McDonald's opens restaurants in China


McDonald's introduces a line of children's clothing to Antarctica

Applying the Ansoff Matrix to your career

You can also employ the matrix to decide between four career paths:

  • Expert development

  • Functional skill development

  • Industry transfer

  • Retraining

Source: Mindtools

The Ansoff Matrix provides a framework for assessing risk by allowing you to map your options against it.

Starting at Expert Development, the risk of each choice increases as you move either horizontally or vertically through the matrix.

Building Expertise in your current role is a relatively low-risk option, as you're simply expanding your functional skills while shifting functions and learning new skills to apply to a new role in your existing organization.

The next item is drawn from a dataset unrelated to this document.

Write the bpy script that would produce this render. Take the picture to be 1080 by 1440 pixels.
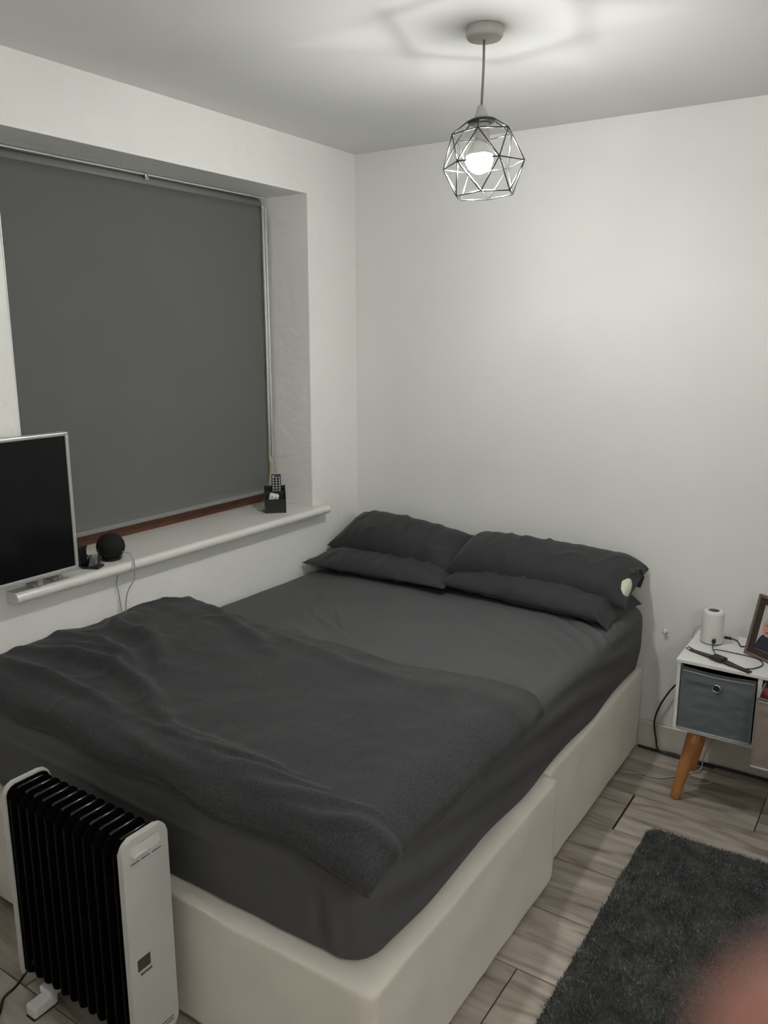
import bpy, bmesh, math, random
import numpy as np
from mathutils import Vector, Matrix, Quaternion, noise

for o in list(bpy.data.objects):
    bpy.data.objects.remove(o)
scn = bpy.context.scene
COL = scn.collection
R = math.radians
random.seed(7)

# ------------------------------------------------------------------ camera
CAM = Vector((2.209, -3.118, 1.633))
YAW, PITCH, FPX = 0.583, 0.215, 1145.9
fwd = Vector((-math.sin(YAW) * math.cos(PITCH), math.cos(YAW) * math.cos(PITCH), -math.sin(PITCH)))
rgt = fwd.cross(Vector((0, 0, 1))).normalized()
upv = rgt.cross(fwd)
cd = bpy.data.cameras.new('camera')
cam = bpy.data.objects.new('camera', cd)
COL.objects.link(cam)
m = Matrix((rgt, upv, -fwd)).transposed().to_4x4()
m.translation = CAM
cam.matrix_world = m
cd.sensor_fit = 'HORIZONTAL'
cd.sensor_width = 36
cd.lens = FPX / 1080 * 36
cd.clip_start = 0.002
cd.dof.use_dof = True
cd.dof.focus_distance = 2.5
cd.dof.aperture_fstop = cd.lens / 3.6
scn.camera = cam

# ------------------------------------------------------------------ world, exposure
w = bpy.data.worlds.new('world')
scn.world = w
w.use_nodes = True
w.node_tree.nodes['Background'].inputs[0].default_value = (0.6, 0.7, 0.8, 1)
w.node_tree.nodes['Background'].inputs[1].default_value = 0.02
scn.view_settings.view_transform = 'Standard'
scn.view_settings.look = 'None'
scn.view_settings.gamma = 1
scn.view_settings.use_curve_mapping = False
scn.view_settings.exposure = 1.12
BULB_STRENGTH = 310.0
FILL_GLOBE_STRENGTH = 12.0
BULB_COL = (1.0, 0.985, 0.95, 1)

# ------------------------------------------------------------------ materials
def mat(name, col, rough=0.6, metal=0.0, var=0.0, vscale=8.0, bump=0.0, bscale=60.0, bdist=0.002,
        sheen=0.0, spec=0.5, trans=0.0, coat=0.0, emit=None, sub=0.0, speck=0.0, sscale=300.0, detail=4.0):
    mt = bpy.data.materials.new(name)
    mt.use_nodes = True
    nt = mt.node_tree
    b = nt.nodes['Principled BSDF']
    b.inputs['Base Color'].default_value = (*col, 1)
    b.inputs['Roughness'].default_value = rough
    b.inputs['Metallic'].default_value = metal
    b.inputs['Specular IOR Level'].default_value = spec
    if sheen:
        b.inputs['Sheen Weight'].default_value = sheen
        b.inputs['Sheen Roughness'].default_value = 0.5
    if trans:
        b.inputs['Transmission Weight'].default_value = trans
    if coat:
        b.inputs['Coat Weight'].default_value = coat
    if sub:
        b.inputs['Subsurface Weight'].default_value = sub
        b.inputs['Subsurface Radius'].default_value = (0.01, 0.003, 0.0015)
        b.inputs['Subsurface Scale'].default_value = 0.6
    if emit:
        b.inputs['Emission Color'].default_value = emit[0]
        b.inputs['Emission Strength'].default_value = emit[1]
    tc = nt.nodes.new('ShaderNodeTexCoord')
    last = None
    for amt, sc, dt in ((var, vscale, detail), (speck, sscale, 2.0)):
        if not amt:
            continue
        n = nt.nodes.new('ShaderNodeTexNoise')
        n.inputs['Scale'].default_value = sc
        n.inputs['Detail'].default_value = dt
        nt.links.new(tc.outputs['Object'], n.inputs['Vector'])
        mr = nt.nodes.new('ShaderNodeMapRange')
        mr.inputs[1].default_value = 0.3
        mr.inputs[2].default_value = 0.7
        mr.inputs[3].default_value = 1 - amt
        mr.inputs[4].default_value = 1 + amt
        nt.links.new(n.outputs['Fac'], mr.inputs[0])
        mx = nt.nodes.new('ShaderNodeVectorMath')
        mx.operation = 'SCALE'
        if last is None:
            mx.inputs[0].default_value = col
        else:
            nt.links.new(last.outputs[0], mx.inputs[0])
        nt.links.new(mr.outputs[0], mx.inputs['Scale'])
        last = mx
    if last:
        nt.links.new(last.outputs[0], b.inputs['Base Color'])
    if bump:
        n = nt.nodes.new('ShaderNodeTexNoise')
        n.inputs['Scale'].default_value = bscale
        n.inputs['Detail'].default_value = detail
        nt.links.new(tc.outputs['Object'], n.inputs['Vector'])
        bp = nt.nodes.new('ShaderNodeBump')
        bp.inputs['Strength'].default_value = bump
        bp.inputs['Distance'].default_value = bdist
        nt.links.new(n.outputs['Fac'], bp.inputs['Height'])
        nt.links.new(bp.outputs[0], b.inputs['Normal'])
    return mt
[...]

When you switch industries, you have to apply your existing skills to a new field, which can be dangerous. Developing entirely new skills and entering a new industry at the same time is the most hazardous of all because you can't benefit from your previous knowledge and experience.

The Ansoff Matrix can help you to understand the risks associated with your career choices. Thinking about these risks, developing a plan for dealing with them, and selecting the best option for your situation are all things that you can do better after studying the Ansoff Matrix.

Key takeaway

The Ansoff matrix is a strategic planning tool that can help businesses determine the best growth strategy for their specific situation. The Ansoff Matrix is employed during the planning phase of marketing strategy to identify which overarching strategies the firm should employ and which tactics should be utilised in marketing activity.

Diversification helps businesses expand into new product lines, market development helps businesses expand into new geographic markets, market penetration helps businesses increase sales in a specific geographic market, and product development creates new products or services.

This is an important tool to consider if you’re looking to grow your business. It can help you identify which growth strategies might be best for you and help you create an action plan for making those strategies a reality.